TASK: Repeat every record below exactly, but leave out any pictures.

RECORDS FOR THE EXERCISE:
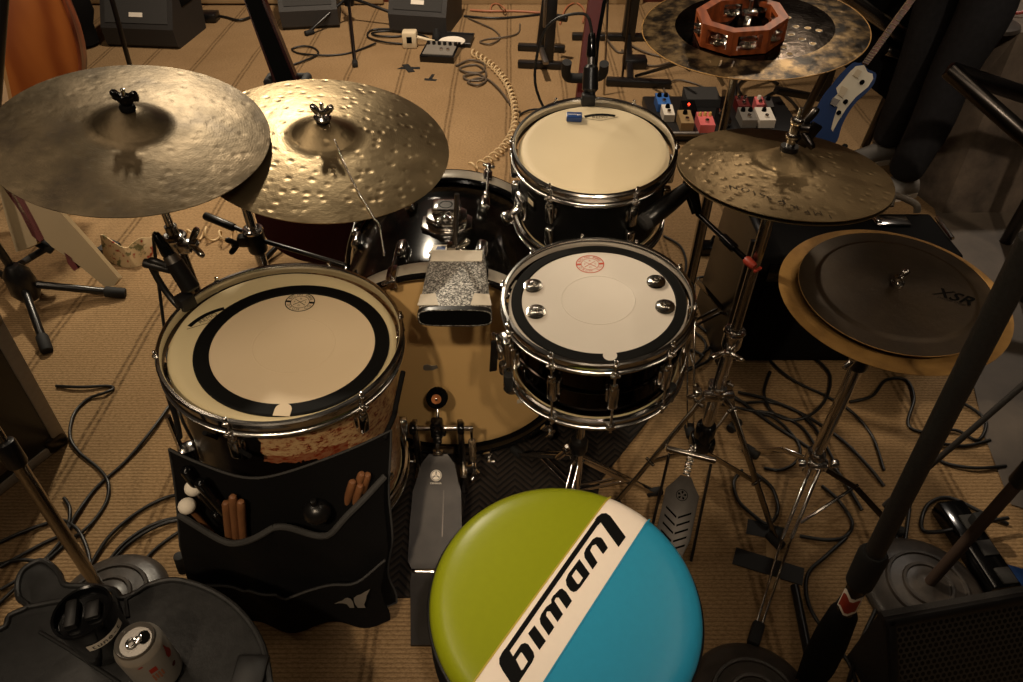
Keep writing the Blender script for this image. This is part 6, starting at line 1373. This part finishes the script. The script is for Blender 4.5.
q=G(708,252); m=MB(); m.box(q+V((0,0,.02)),(.08,.06,.035),None,.008); m.rod(q+V((.0,0,.035)),q+V((.02,.03,.05)),.006,8); tag(m.build('junction_box','gloss_black'),'small black box with chrome plug between rack tom and amplifier','box')
# ================================================================== CONCRETE LEDGE AND RAILS, right
e0=G(907,188); e1=G(942,219)
k0,k1=V((1.60,2.62,.0)),V((1.70,2.30,0))
m=MB(); 
A_=[V((1.655,2.66,0)),V((1.72,2.30,0)),V((1.98,2.32,0)),V((2.2,2.72,0))]; B_=[V((1.72,2.64,.62)),V((1.80,2.40,.62)),V((2.9,2.45,.62)),V((2.9,2.78,.62))]
cl=thing('concrete_ledge','rough dark concrete block behind the person in black trousers','ledge',loc=(1.9,2.6,0))
A_=[V((1.66,3.0,0)),V((1.64,2.62,0)),V((1.70,2.38,0)),V((3.3,2.42,0)),V((3.3,3.0,0))]; B_=[V((1.72,3.0,.64)),V((1.72,2.66,.64)),V((1.78,2.54,.64)),V((3.3,2.60,.64)),V((3.3,3.0,.64))]
m=MB(); m.wedge(A_,B_,0); m.build('block','concrete',cl,True,sharp=20)
q=PL(985,36,V((0,0,.64)),V((0,0,1))); sb=thing('pole_stand','black pole on a flat round plate standing on the concrete block','stand',loc=V((q.x+.06,q.y+.1,.641))); b_=WM[sb].translation
m=MB(); m.lathe([(0.0001,.02),(.03,.02),(.10,.012),(.105,.0),(0.0001,.0)],Matrix.Translation(b_),32); m.build('plate','cast_iron',sb,True); m=MB(); m.rod(b_+V((0,0,.01)),b_+V((.02,.02,.8)),.016,12); m.build('pole','satin_black',sb,True)
q=PL(965,22,V((0,0,.642)),V((0,0,1))); m=MB(); m.box(V((q.x,2.85,.66)),(.16,.12,.035),Matrix.Rotation(R(20),3,'Z'),.01); tag(m.build('cloth_bundle','white_felt'),'pale cloth bundle lying on top of the concrete block','cloth')
m=MB(); m.tube(smooth([V((1.80,2.72,.645)),V((1.88,2.70,.66)),V((1.98,2.74,.70)),V((2.04,2.78,.80))],5),.006,8); tag(m.build('red_cable','red_paint'),'red cable rising beside the pale cloth on the concrete block','cable')
m=MB(); 
ra=Y(950,70,2.18); rb=Y(1035,98,2.18); rc=Y(948,69,2.16); rd=Y(1040,150,1.95)
rl=thing('metal_rail','dark tubular metal frame crossing in front of the concrete block','rail',loc=(ra.x,ra.y,0))
m=MB(); m.rod(ra,rb+(rb-ra)*.6,.026,16); m.build('upper_tube','steel_dark',rl,True); m=MB(); m.rod(rc,rd+(rd-rc)*.6,.026,16); m.build('lower_tube','steel_dark',rl,True)
e_=rd+(rd-rc)*.55; m=MB(); m.rod(V((e_.x,e_.y,.0)),V((e_.x,e_.y,e_.z+.02)),.022,14); m.build('foot_post','steel_dark',rl,True); e_=rb+(rb-ra)*.55; m=MB(); m.rod(V((e_.x,e_.y,.0)),e_,.022,14); m.build('foot_post','steel_dark',rl,True)
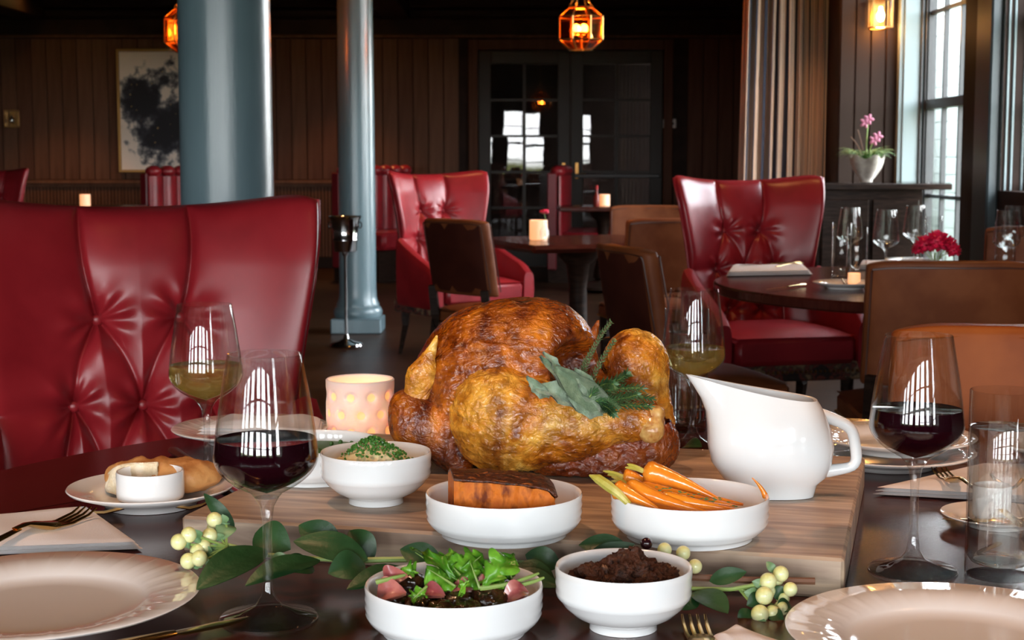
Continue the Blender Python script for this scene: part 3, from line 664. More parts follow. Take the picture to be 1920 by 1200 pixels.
# ================================================================== FURNITURE
BTN = [(-.26,.85),(.26,.85),(-.46,.685),(0,.68),(.46,.685),(-.26,.51),(.26,.51)]
SEAM = [((-.26,.85),(-.29,1.12)),((.26,.85),(.29,1.12)),((-.26,.85),(-.46,.685)),((-.26,.85),(0,.68)),((.26,.85),(0,.68)),((.26,.85),(.46,.685)),((-.46,.685),(-1.05,.69)),((.46,.685),(1.05,.69)),
        ((-.46,.685),(-.26,.51)),((0,.68),(-.26,.51)),((0,.68),(.26,.51)),((.46,.685),(.26,.51)),((-.26,.51),(-.33,.40)),((.26,.51),(.33,.40)),((-.46,.685),(-.58,.40)),((.46,.685),(.58,.40))]
def wing_back(nu, nv):
    u = np.linspace(-1, 1, nu)[:, None]+0*np.linspace(0,1,nv)[None, :]; v = np.linspace(0, 1, nv)[None, :]+0*u
    zt = 1.068+.036*np.abs(u)**2.2-.022*np.abs(u)**14 + 0*v
    z = .38+(zt-.38)*v
    hw = .272+.010*np.cos((z-.45)*6) + .082*ss(.54, 1.10, z)
    X = u*hw
    base = .115*np.clip((z-.42)/.67, 0, 1)**1.2 + .02*ss(.95,1.1,z)          # reclines back towards the top
    wing = -.16*np.abs(u)**2.6*(.55+.45*ss(.5,1.05,z))        # the sides come forward
    edge = (1-np.abs(u)**14)*(1-np.abs(v*2-1)**26); edge = np.sqrt(np.clip(edge, 0, 1))
    s = u*.31; d = np.full(u.shape, 9.); 
    for (a0, z0), (a1, z1) in SEAM:
        ax, bx = a0*.31, a1*.31; dx, dz = bx-ax, z1-z0; ll = dx*dx+dz*dz
        h = np.clip(((s-ax)*dx+(z-z0)*dz)/ll, 0, 1)
        # seams bow gently
        bow = .014*np.sin(h*PI)*np.sign(dx+1e-9)
        d = np.minimum(d, np.hypot(s-ax-h*dx-bow, z-z0-h*dz))
    puff = .030*(1-np.exp(-d/.030)) + .010*(1-np.exp(-(d/.006)**2))
    for (a, zb) in BTN:
        r = np.hypot(s-a*.31, z-zb); th = np.arctan2(z-zb, s-a*.31)
        puff -= .024*np.exp(-(r/.030)**2) 
        puff += .0050*np.cos(th*7+a*9+1.1*np.sin(th*2+a*5))*np.exp(-((r-.045)/.030)**2)
    front = base+wing - edge*(.028+puff)
    back = base+wing + edge*.038 + .012*edge*np.sin(v*PI)
    return X, front, back, z
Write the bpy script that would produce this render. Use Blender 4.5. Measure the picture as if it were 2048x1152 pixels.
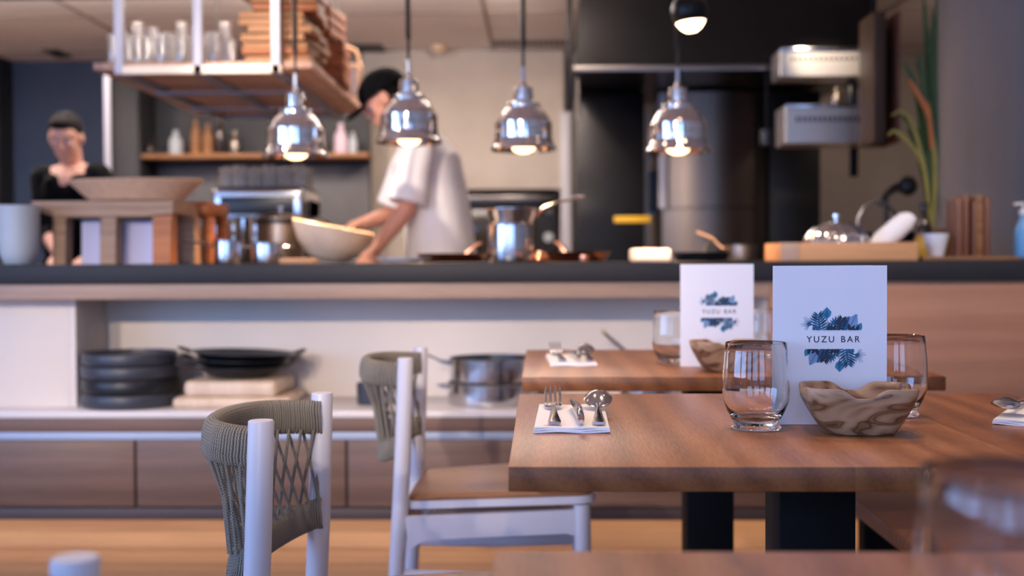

TASK SOLUTION:
Keep writing the Blender script for this image. This is part 6, starting at line 1373. This part finishes the script. The script is for Blender 4.5.
q=G(708,252); m=MB(); m.box(q+V((0,0,.02)),(.08,.06,.035),None,.008); m.rod(q+V((.0,0,.035)),q+V((.02,.03,.05)),.006,8); tag(m.build('junction_box','gloss_black'),'small black box with chrome plug between rack tom and amplifier','box')
# ================================================================== CONCRETE LEDGE AND RAILS, right
e0=G(907,188); e1=G(942,219)
k0,k1=V((1.60,2.62,.0)),V((1.70,2.30,0))
m=MB(); 
A_=[V((1.655,2.66,0)),V((1.72,2.30,0)),V((1.98,2.32,0)),V((2.2,2.72,0))]; B_=[V((1.72,2.64,.62)),V((1.80,2.40,.62)),V((2.9,2.45,.62)),V((2.9,2.78,.62))]
cl=thing('concrete_ledge','rough dark concrete block behind the person in black trousers','ledge',loc=(1.9,2.6,0))
A_=[V((1.66,3.0,0)),V((1.64,2.62,0)),V((1.70,2.38,0)),V((3.3,2.42,0)),V((3.3,3.0,0))]; B_=[V((1.72,3.0,.64)),V((1.72,2.66,.64)),V((1.78,2.54,.64)),V((3.3,2.60,.64)),V((3.3,3.0,.64))]
m=MB(); m.wedge(A_,B_,0); m.build('block','concrete',cl,True,sharp=20)
q=PL(985,36,V((0,0,.64)),V((0,0,1))); sb=thing('pole_stand','black pole on a flat round plate standing on the concrete block','stand',loc=V((q.x+.06,q.y+.1,.641))); b_=WM[sb].translation
m=MB(); m.lathe([(0.0001,.02),(.03,.02),(.10,.012),(.105,.0),(0.0001,.0)],Matrix.Translation(b_),32); m.build('plate','cast_iron',sb,True); m=MB(); m.rod(b_+V((0,0,.01)),b_+V((.02,.02,.8)),.016,12); m.build('pole','satin_black',sb,True)
q=PL(965,22,V((0,0,.642)),V((0,0,1))); m=MB(); m.box(V((q.x,2.85,.66)),(.16,.12,.035),Matrix.Rotation(R(20),3,'Z'),.01); tag(m.build('cloth_bundle','white_felt'),'pale cloth bundle lying on top of the concrete block','cloth')
m=MB(); m.tube(smooth([V((1.80,2.72,.645)),V((1.88,2.70,.66)),V((1.98,2.74,.70)),V((2.04,2.78,.80))],5),.006,8); tag(m.build('red_cable','red_paint'),'red cable rising beside the pale cloth on the concrete block','cable')
m=MB(); 
ra=Y(950,70,2.18); rb=Y(1035,98,2.18); rc=Y(948,69,2.16); rd=Y(1040,150,1.95)
rl=thing('metal_rail','dark tubular metal frame crossing in front of the concrete block','rail',loc=(ra.x,ra.y,0))
m=MB(); m.rod(ra,rb+(rb-ra)*.6,.026,16); m.build('upper_tube','steel_dark',rl,True); m=MB(); m.rod(rc,rd+(rd-rc)*.6,.026,16); m.build('lower_tube','steel_dark',rl,True)
e_=rd+(rd-rc)*.55; m=MB(); m.rod(V((e_.x,e_.y,.0)),V((e_.x,e_.y,e_.z+.02)),.022,14); m.build('foot_post','steel_dark',rl,True); e_=rb+(rb-ra)*.55; m=MB(); m.rod(V((e_.x,e_.y,.0)),e_,.022,14); m.build('foot_post','steel_dark',rl,True)
Continue the Blender Python script for this scene: part 3, from line 664. More parts follow. Take the picture to be 1920 by 1200 pixels.
# ================================================================== FURNITURE
BTN = [(-.26,.85),(.26,.85),(-.46,.685),(0,.68),(.46,.685),(-.26,.51),(.26,.51)]
SEAM = [((-.26,.85),(-.29,1.12)),((.26,.85),(.29,1.12)),((-.26,.85),(-.46,.685)),((-.26,.85),(0,.68)),((.26,.85),(0,.68)),((.26,.85),(.46,.685)),((-.46,.685),(-1.05,.69)),((.46,.685),(1.05,.69)),
        ((-.46,.685),(-.26,.51)),((0,.68),(-.26,.51)),((0,.68),(.26,.51)),((.46,.685),(.26,.51)),((-.26,.51),(-.33,.40)),((.26,.51),(.33,.40)),((-.46,.685),(-.58,.40)),((.46,.685),(.58,.40))]
def wing_back(nu, nv):
    u = np.linspace(-1, 1, nu)[:, None]+0*np.linspace(0,1,nv)[None, :]; v = np.linspace(0, 1, nv)[None, :]+0*u
    zt = 1.068+.036*np.abs(u)**2.2-.022*np.abs(u)**14 + 0*v
    z = .38+(zt-.38)*v
    hw = .272+.010*np.cos((z-.45)*6) + .082*ss(.54, 1.10, z)
    X = u*hw
    base = .115*np.clip((z-.42)/.67, 0, 1)**1.2 + .02*ss(.95,1.1,z)          # reclines back towards the top
    wing = -.16*np.abs(u)**2.6*(.55+.45*ss(.5,1.05,z))        # the sides come forward
    edge = (1-np.abs(u)**14)*(1-np.abs(v*2-1)**26); edge = np.sqrt(np.clip(edge, 0, 1))
    s = u*.31; d = np.full(u.shape, 9.); 
    for (a0, z0), (a1, z1) in SEAM:
        ax, bx = a0*.31, a1*.31; dx, dz = bx-ax, z1-z0; ll = dx*dx+dz*dz
        h = np.clip(((s-ax)*dx+(z-z0)*dz)/ll, 0, 1)
        # seams bow gently
        bow = .014*np.sin(h*PI)*np.sign(dx+1e-9)
        d = np.minimum(d, np.hypot(s-ax-h*dx-bow, z-z0-h*dz))
    puff = .030*(1-np.exp(-d/.030)) + .010*(1-np.exp(-(d/.006)**2))
    for (a, zb) in BTN:
        r = np.hypot(s-a*.31, z-zb); th = np.arctan2(z-zb, s-a*.31)
        puff -= .024*np.exp(-(r/.030)**2) 
        puff += .0050*np.cos(th*7+a*9+1.1*np.sin(th*2+a*5))*np.exp(-((r-.045)/.030)**2)
    front = base+wing - edge*(.028+puff)
    back = base+wing + edge*.038 + .012*edge*np.sin(v*PI)
    return X, front, back, z
Write the bpy script that would produce this render. Use Blender 4.5. Measure the picture as if it were 2048x1152 pixels.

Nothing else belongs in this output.